I'm also thinking of taking pics of all my clothes so I can post outfit details. Is that crazy? Probably, but then again, so am I.

In this pic I'm wearing my black leggings w/some tights underneath to keep warm, because it's finally somewhat chilly in Southern California, and my bright yellow fuzzy socks. Underneath my oversized jean shirt w/crayons on the pocket I have on a comfortable and old black and white striped crop top that I'm very fond of. I didn't wash my hair for like, 5 days so I just braided it and piled it on top of my head, a very popular look I've come to realize. I constantly get complimented on this hairstyle even though it's the laziest thing I know how to do. Gooo figure. The only makeup I'm wearing is some foundation and my NYX bright red matte lipstick because it was actually like 7 something in the morning and I was on my way to a Dr.'s appointment and who has time to really do their makeup at 7 something in the morning? unless you're a Superwoman, which is SO not the case for me.
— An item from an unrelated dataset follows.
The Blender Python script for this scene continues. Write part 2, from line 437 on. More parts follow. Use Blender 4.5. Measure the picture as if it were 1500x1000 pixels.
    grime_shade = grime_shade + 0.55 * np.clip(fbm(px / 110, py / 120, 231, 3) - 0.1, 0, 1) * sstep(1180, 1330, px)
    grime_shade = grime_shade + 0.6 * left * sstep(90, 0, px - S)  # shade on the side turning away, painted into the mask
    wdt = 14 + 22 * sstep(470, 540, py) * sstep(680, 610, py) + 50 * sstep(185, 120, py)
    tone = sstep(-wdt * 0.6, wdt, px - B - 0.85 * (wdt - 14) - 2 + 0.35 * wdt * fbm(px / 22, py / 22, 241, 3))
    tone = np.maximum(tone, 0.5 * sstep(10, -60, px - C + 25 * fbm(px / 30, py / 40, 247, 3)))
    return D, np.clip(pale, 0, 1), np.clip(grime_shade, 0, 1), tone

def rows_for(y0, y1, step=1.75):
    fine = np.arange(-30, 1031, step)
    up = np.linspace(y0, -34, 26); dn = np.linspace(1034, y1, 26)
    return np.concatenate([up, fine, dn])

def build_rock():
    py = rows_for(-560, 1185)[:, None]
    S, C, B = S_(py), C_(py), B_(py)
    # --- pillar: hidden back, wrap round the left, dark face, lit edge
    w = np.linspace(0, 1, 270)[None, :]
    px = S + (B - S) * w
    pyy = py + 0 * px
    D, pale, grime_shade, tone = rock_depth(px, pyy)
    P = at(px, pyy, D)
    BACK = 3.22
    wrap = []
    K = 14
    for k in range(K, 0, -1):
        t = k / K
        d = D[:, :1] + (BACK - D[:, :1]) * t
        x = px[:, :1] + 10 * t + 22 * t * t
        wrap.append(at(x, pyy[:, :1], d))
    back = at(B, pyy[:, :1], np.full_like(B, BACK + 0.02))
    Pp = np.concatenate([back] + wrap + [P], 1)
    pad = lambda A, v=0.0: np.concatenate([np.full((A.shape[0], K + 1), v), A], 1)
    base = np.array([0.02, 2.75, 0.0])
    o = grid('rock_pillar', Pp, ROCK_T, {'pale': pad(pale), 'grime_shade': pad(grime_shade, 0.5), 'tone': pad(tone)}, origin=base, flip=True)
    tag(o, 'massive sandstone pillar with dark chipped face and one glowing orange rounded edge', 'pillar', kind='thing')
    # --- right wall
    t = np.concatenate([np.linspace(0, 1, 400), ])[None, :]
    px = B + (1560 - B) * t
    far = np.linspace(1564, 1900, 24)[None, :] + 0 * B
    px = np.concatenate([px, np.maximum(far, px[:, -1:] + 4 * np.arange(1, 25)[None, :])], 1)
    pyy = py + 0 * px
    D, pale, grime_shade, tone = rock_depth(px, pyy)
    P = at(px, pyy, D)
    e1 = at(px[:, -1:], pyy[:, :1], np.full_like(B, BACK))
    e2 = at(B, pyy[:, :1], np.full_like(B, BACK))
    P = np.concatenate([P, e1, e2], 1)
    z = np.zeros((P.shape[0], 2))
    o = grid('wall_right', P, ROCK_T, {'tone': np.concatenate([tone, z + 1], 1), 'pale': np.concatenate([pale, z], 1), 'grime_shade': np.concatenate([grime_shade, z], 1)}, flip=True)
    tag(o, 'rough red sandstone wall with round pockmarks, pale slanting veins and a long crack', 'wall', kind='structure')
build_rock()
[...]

Anyhow, hope your week is going alright so far!



10.26.2015

things i need in order to become more successful creatively



  • a new computer: my computer just died, sadly. or is in the process of dying. it's an old laptop and it barely ran anyway but still... super depressing!

  • a phone: yeah... it's 2015, i'm 25, and i do not have a phone. when i DO get a phone, tho, i want it to be hella hi tech in order to make up for all of the years that i've spent being cut off from the rest of humanity. i want a phone so i can post on the go ! i need it to stay connected to everyone ! and most importantly i need it so i can post all of my selfies on instagram! LIKE A HUMAN BEING, GODDAMNIT!
  • a tablet: no, no... not another fancy device simply for posting selfies, i mean a drawing tablet, and a NICE ONE, so I can make the arts. 
  • ink for my printer: it would be really nice to print out reference photos to take w/me on the go. 
  • more toy cameras: for my zine, duh. also i want to document my life. i never got over the whole hipster thing where people use film cameras. i LIKE the artsyfartsyness of it all. call me a cliche, idgaf.
  • new pens: art pens! gosh, all of my old ones dried out. i need some cool new ones for inking.
  • copic markers: the more, the better. i love the bold colors. i thoroughly enjoy working w/markers.
  • gauche paint: i've never used this kind of watercolor before, but apparently it's the paint i've been dreaming of. i've always preferred watercolor in the past but found it to be frustrating to work w/when you're trying to get a bold color. layer after layer after layer of paint, and alllll of that waiiiiiiiting like YAWN. i've heard that gauche paint is a more opaque watercolor, and that is music to my ears, truly, cus who has time for that shit? idk people with patience. not me.
  • BETTER ART PROGRAMS: ???
  • $$$$$$$$$$$$$$$$$$$$$$$$$$$$$$$$$$$$$$$$$$

  • I know... it seems like a lot, and it is. I'm mostly wondering if anyone has any suggestions or tips on how to acquire some or all of the above in a cost effective manner. If you have any suggestions, please, let me know! I have no idea what kind of computer to buy, or phone, or tablet, or art pens. I NEED HELP and I'm not afraid to admit it. So, internet... please help me. If you have a favorite pen for inking, let me know. If you think copic markers are a ripoff because ________ has cheaper ones and are essentially the same, leave a comment. If you know where to find reasonably priced printer ink, holla@me. I would really appreciate it. Hope everyone is having a nice day!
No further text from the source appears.